Bolt, as much as any figure in history, leaned into it all, casting himself as a distinct character. He set the world record at the 2008 Beijing Olympics, all but prancing to the finish line, inviting the world to marvel at his superiority. He won again in London and four years later in Rio de Janeiro, too. He seemed untouchable — not just when he ran but for the sprinters chasing his ghost.

So in the years since Bolt’s retirement in 2017, no one has stepped in — or, rather, no one has strutted forward — and seized the Alpha Male role on the men’s side. Maybe that changed Sunday night, both because of how the race played out and who won it.

After winning the remarkable race, Lyles embodied the spirit of an Olympic champion sprinter.

After winning the remarkable race, Lyles embodied the spirit of an Olympic champion sprinter. (Jabin Botsford/The Washington Post)

Part of Lyles’s initial reaction to winning gold by five-thousandths of a second was, “Dang, I’m amazing.” He meant it, and he was unafraid to say so. That’s a champion sprinter playing the role.

When the field was introduced for the evening’s final event, each sprinter put his stamp on the moment. Thompson, whose 9.77-second victory at the Jamaican trials was the fastest time of the year, let out a roar from his thick, 6-foot-1 frame.

By comparison, that was mundane. Lyles, running from Lane 7, was introduced next-to-last. With a sunglass-wearing, leather-jacketed DJ thumping heavy bass lines through the stadium, Lyles bounded and leaped into the arena, bouncing almost 30 yards down the track.

Lyles had arrived.
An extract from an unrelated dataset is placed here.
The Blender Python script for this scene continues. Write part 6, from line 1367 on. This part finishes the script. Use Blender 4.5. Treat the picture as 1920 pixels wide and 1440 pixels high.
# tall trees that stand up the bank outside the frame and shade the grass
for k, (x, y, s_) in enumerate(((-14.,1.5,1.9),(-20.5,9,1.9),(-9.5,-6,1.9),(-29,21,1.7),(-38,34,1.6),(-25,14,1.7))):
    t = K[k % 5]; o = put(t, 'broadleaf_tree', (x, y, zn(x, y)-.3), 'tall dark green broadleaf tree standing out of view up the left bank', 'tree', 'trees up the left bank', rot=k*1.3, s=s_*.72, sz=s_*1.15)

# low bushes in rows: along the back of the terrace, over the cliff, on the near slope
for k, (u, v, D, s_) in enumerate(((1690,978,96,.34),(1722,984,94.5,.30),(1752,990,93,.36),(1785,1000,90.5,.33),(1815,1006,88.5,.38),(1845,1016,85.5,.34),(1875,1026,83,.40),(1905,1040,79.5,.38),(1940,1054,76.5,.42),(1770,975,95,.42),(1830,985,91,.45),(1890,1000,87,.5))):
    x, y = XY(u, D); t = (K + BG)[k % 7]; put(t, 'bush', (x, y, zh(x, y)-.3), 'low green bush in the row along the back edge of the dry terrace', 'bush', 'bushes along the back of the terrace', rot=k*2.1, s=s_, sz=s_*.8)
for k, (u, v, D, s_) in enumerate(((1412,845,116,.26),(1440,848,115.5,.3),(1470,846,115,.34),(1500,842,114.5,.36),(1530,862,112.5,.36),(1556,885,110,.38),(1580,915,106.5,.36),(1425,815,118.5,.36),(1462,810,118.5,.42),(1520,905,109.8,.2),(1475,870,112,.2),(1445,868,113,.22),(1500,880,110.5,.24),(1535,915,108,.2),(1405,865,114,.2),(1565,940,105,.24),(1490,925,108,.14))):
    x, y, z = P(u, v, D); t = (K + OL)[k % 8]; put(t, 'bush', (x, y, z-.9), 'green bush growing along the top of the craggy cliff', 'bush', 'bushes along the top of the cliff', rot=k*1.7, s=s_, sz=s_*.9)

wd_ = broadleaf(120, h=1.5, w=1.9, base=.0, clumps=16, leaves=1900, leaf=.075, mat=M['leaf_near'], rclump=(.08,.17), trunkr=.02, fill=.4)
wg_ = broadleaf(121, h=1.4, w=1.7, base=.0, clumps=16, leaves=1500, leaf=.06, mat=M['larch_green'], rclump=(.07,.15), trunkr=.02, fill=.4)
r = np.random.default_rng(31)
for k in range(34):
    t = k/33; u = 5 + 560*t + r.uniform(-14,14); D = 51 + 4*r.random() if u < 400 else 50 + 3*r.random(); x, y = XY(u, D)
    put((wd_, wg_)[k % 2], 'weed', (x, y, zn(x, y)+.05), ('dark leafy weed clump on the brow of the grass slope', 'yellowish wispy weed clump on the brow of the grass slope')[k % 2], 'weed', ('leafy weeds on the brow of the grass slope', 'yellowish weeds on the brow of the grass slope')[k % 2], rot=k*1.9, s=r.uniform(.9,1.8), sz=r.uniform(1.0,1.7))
The show could start.

“Noah Lyles is Noah Lyles,” said Lance Brauman, Lyles’s longtime coach. “He needs to do what he does. He’s not your normal guy, so you can’t treat him like a normal guy. You got to let him do the things he does to get excited.”

Thompson, the betting favorite, ran from Lane 4, three spots to Lyles’s left. But there was danger everywhere. Oblique Seville of Jamaica came out of the semifinals with a 9.81, the third-fastest time in the world this year — matching Lyles’s personal best. Kerley lurked.

“We started the season, a lot of people were saying it’s going to be a slow year in the 100,” Lyles said. “Well, it wasn’t no slow year in the 100!”

When the gun went off, Lyles’s reaction time matched the slowest in the field. But by midway through the race, he had reestablished himself.

“I was like, ‘Okay, we’re in the mix,’” Brauman said. “… At 80 [meters], I was like, ‘Holy cow, he’s right there.’”

Noah Lyles and the roaring crowd at Stade de France were unsure who had won the men’s 100-meter final until after a review.

Noah Lyles and the roaring crowd at Stade de France were unsure who had won the men’s 100-meter final until after a review. (Jabin Botsford/The Washington Post)

Imagine working day after day, week after week — over years — to have your fate determined by an amount of time and space that’s not perceptible to the human eye. That was Noah Lyles — that was the entire 100-meter field — on Sunday night at the Paris Olympics. Consider this, too: Seville finished eighth in 9.91 seconds. Never had an entire field, unaided by wind, finished the 100 in less than 10 seconds.

“Beside Usain Bolt, nobody has run faster in an Olympic race than what they just did today,” Baumann said. “And that will go down as the closest final in the history of the Olympic Games. Put that into context. That means something to me.”

It should mean something to every human who watched it. Boundaries are being pushed. Three years ago, Noah Lyles left Tokyo — an Olympics for which he did not qualify in the 100 — crushed by the fact he won only bronze in the 200.

On Sunday, his life changed because he was five-thousandths of a second faster than another man. He ripped off the bib bearing his name and held it to the crowd. LYLES, it blared.

“Here I am: First Olympics in the 100, now the Olympic champion,” Lyles said. “And you know, having that title not just at world championships but at the Olympics — of the world’s fastest man.”

By a mile or a millisecond, that’s the title he earned. No one can take that from him. No one can take a remarkable night from anyone who saw it, 9.784 seconds that somehow could fill hours — rather, years — of conversation.